### Task details
From the entries that follow, extract each line holding the string "wide".

----

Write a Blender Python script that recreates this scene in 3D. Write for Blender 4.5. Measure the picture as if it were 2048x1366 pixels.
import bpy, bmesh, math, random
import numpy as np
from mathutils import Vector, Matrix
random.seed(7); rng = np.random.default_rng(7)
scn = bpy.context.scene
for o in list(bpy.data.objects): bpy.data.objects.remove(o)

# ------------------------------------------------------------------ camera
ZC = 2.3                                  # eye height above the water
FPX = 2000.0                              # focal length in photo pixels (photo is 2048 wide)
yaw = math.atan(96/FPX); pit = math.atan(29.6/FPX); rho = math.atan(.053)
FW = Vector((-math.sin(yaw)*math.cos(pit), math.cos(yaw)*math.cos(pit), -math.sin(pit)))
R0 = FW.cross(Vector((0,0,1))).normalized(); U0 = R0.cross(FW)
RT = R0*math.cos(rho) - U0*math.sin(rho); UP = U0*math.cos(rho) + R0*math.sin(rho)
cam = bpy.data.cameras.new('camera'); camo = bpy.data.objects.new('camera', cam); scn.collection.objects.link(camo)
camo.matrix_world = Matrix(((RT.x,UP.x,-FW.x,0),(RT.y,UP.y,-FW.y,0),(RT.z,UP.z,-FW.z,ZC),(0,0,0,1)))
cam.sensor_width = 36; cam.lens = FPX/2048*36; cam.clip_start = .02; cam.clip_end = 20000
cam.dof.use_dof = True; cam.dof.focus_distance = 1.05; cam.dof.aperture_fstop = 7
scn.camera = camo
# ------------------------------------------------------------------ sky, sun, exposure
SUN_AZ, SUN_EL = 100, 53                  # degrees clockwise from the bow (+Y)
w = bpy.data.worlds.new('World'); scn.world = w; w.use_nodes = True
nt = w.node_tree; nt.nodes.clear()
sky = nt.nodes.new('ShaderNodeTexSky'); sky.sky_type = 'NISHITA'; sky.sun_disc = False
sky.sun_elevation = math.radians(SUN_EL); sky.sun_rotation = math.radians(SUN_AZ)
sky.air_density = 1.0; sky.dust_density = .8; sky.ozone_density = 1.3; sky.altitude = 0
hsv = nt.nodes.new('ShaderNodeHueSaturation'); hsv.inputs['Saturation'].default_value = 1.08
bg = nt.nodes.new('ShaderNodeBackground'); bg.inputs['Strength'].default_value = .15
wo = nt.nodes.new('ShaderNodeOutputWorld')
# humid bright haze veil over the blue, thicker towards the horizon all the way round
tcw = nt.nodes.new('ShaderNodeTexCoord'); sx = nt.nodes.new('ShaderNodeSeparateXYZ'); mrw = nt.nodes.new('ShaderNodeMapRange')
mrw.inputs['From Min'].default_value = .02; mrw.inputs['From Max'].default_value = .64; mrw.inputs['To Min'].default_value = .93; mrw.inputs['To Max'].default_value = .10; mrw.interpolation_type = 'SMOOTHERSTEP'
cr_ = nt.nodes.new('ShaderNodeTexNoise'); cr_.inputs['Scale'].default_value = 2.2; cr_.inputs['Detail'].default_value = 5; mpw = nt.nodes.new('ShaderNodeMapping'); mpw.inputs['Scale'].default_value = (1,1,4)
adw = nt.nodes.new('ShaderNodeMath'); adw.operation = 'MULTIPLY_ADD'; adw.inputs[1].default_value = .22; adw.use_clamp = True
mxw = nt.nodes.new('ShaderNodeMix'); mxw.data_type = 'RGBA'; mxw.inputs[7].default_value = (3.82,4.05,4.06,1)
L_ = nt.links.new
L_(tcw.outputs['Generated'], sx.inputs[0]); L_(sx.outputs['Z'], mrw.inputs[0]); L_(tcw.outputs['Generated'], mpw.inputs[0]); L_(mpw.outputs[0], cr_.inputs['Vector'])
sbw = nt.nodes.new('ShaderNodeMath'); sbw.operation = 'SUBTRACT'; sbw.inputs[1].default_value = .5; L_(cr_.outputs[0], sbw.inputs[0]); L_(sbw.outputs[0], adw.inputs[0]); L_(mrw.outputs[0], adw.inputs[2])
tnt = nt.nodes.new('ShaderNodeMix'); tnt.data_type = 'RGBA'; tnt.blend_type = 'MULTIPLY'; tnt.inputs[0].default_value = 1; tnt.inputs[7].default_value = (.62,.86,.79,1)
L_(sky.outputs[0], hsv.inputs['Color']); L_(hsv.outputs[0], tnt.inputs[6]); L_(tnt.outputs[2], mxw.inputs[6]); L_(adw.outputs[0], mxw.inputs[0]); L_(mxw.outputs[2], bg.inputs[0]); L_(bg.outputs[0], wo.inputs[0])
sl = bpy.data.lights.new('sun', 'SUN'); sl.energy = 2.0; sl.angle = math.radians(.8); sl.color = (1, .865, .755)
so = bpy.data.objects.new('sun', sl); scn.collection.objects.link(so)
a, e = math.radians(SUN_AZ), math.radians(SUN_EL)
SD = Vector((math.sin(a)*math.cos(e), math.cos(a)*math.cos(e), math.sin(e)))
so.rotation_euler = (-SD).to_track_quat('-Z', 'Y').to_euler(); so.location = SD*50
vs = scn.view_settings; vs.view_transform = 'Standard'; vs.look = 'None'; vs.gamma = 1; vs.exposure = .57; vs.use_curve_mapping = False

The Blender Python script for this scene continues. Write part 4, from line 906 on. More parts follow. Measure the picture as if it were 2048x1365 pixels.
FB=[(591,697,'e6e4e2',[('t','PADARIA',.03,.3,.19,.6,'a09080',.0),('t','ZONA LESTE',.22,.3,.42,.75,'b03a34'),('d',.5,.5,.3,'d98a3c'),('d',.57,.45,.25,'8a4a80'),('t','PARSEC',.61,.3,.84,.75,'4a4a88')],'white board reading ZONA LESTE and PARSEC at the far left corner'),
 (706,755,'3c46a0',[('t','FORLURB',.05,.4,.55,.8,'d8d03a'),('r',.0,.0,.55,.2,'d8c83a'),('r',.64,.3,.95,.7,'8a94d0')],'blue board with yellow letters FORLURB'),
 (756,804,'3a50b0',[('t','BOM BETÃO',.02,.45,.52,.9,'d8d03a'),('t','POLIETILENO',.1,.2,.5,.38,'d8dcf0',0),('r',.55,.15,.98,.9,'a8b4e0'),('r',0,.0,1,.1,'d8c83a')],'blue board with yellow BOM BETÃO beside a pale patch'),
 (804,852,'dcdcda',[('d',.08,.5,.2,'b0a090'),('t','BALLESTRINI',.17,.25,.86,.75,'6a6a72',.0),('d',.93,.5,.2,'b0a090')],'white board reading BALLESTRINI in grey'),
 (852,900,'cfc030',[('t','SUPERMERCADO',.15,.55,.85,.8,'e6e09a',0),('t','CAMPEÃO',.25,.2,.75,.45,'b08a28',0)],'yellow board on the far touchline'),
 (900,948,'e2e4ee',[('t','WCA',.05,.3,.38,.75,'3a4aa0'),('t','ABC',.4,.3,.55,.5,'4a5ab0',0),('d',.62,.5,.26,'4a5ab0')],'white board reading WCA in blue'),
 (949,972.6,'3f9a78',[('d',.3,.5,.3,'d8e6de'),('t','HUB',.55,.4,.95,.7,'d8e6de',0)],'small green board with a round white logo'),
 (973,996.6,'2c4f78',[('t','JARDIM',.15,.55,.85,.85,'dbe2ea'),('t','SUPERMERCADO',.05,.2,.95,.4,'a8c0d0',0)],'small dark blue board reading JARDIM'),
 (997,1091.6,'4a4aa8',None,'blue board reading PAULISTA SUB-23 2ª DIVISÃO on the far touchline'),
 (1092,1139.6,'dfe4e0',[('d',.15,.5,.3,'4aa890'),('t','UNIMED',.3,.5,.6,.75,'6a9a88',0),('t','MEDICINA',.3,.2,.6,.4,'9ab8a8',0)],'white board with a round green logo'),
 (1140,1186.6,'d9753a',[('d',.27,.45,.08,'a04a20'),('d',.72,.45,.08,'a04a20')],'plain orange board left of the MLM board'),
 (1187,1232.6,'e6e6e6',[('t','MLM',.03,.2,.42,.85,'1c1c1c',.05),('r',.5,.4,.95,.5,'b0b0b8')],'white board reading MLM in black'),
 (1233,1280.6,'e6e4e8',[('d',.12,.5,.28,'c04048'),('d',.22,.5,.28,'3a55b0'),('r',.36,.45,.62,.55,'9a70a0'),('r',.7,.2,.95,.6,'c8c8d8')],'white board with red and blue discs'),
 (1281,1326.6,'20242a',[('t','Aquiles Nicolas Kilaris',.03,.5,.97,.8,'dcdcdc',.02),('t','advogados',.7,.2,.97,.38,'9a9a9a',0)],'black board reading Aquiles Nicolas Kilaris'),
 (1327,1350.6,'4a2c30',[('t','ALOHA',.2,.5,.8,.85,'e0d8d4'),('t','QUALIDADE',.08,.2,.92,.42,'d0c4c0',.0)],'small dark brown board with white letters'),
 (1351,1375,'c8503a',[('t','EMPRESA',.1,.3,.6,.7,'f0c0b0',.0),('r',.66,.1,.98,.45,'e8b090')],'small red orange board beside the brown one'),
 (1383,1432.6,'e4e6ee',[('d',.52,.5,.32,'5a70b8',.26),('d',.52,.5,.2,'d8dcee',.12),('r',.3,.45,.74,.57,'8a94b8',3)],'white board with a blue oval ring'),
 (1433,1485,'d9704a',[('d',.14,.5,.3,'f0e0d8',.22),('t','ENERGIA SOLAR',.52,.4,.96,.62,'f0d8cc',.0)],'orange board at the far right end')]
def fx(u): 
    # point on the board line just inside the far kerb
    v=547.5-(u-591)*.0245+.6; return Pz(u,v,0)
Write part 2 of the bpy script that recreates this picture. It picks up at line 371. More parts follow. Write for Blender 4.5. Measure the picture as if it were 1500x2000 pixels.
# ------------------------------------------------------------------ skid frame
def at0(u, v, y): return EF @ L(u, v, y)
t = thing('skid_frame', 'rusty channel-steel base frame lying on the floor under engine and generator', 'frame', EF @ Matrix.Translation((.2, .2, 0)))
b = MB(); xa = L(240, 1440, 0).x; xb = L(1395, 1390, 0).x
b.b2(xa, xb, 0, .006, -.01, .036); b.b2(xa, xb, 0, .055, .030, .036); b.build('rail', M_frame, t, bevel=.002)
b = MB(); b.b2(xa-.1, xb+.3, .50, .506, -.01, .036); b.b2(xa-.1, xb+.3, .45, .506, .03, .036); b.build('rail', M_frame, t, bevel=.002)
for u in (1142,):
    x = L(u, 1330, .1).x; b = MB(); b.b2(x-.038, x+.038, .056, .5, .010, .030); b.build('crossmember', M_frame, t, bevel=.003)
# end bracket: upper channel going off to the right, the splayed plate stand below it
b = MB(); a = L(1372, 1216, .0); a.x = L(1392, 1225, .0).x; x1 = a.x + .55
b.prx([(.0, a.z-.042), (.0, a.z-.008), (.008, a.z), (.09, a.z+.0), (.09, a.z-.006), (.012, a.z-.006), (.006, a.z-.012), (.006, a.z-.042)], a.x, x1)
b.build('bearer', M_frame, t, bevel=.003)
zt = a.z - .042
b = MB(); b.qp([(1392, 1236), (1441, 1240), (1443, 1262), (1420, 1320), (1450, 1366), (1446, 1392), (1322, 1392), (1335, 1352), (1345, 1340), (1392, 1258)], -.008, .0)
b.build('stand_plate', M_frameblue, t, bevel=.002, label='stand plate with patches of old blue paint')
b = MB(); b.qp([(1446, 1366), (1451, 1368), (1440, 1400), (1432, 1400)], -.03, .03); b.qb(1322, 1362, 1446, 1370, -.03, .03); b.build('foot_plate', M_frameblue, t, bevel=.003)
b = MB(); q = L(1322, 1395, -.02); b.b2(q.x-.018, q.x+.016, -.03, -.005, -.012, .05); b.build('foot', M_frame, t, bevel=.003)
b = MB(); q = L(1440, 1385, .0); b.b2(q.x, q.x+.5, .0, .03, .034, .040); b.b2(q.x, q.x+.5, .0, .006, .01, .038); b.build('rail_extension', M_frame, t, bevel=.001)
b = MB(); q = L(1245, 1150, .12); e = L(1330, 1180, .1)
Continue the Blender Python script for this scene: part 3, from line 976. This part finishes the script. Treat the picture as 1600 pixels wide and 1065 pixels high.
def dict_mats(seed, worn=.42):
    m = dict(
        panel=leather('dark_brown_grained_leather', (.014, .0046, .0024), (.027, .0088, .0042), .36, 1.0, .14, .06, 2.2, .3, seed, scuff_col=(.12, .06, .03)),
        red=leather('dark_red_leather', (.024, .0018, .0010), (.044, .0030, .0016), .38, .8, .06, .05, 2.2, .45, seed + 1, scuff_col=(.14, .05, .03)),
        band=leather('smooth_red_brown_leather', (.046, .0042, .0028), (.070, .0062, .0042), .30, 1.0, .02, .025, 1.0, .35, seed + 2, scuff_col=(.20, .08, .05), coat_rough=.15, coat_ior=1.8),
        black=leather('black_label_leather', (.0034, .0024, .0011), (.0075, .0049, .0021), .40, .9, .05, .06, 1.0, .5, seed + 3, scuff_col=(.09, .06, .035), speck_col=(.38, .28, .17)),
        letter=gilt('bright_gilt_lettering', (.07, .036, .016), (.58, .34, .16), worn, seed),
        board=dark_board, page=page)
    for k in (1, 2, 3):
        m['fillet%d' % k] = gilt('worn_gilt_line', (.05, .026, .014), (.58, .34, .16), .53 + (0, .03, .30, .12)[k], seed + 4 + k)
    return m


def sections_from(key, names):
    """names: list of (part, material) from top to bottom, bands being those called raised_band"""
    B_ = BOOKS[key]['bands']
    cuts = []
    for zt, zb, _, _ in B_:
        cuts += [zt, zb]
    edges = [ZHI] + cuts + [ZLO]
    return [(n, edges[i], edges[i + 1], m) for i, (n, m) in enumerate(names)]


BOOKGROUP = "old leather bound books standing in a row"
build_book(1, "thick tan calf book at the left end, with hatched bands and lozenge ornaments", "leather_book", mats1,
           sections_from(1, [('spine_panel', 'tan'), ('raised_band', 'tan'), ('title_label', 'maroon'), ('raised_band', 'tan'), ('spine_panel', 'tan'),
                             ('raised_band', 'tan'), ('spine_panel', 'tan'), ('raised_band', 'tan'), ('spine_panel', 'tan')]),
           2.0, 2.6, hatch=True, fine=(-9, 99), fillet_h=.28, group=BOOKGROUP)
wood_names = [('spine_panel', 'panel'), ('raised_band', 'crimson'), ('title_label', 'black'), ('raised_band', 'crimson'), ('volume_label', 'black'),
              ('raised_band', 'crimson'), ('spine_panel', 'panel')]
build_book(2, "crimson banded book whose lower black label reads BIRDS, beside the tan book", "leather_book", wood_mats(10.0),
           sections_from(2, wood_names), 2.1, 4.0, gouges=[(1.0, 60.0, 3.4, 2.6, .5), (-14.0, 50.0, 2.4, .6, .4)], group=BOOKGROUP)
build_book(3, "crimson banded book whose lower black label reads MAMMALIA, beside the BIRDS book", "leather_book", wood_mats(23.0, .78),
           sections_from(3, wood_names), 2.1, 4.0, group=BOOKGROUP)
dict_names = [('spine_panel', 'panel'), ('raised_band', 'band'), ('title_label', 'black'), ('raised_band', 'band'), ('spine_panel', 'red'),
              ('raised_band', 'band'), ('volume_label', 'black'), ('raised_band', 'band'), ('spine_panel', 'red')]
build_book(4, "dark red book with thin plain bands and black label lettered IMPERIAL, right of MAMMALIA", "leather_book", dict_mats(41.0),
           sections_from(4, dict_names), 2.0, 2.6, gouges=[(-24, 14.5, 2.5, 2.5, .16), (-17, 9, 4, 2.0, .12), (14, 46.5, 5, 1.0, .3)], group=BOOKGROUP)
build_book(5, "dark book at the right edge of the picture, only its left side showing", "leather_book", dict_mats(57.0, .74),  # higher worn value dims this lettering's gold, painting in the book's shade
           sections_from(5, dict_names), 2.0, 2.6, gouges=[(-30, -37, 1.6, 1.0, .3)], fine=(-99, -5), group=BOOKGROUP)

----

### Right answer
FPX = 2000.0                              # focal length in photo pixels (photo is 2048 wide)
Continue the Blender Python script for this scene: part 3, from line 976. This part finishes the script. Treat the picture as 1600 pixels wide and 1065 pixels high.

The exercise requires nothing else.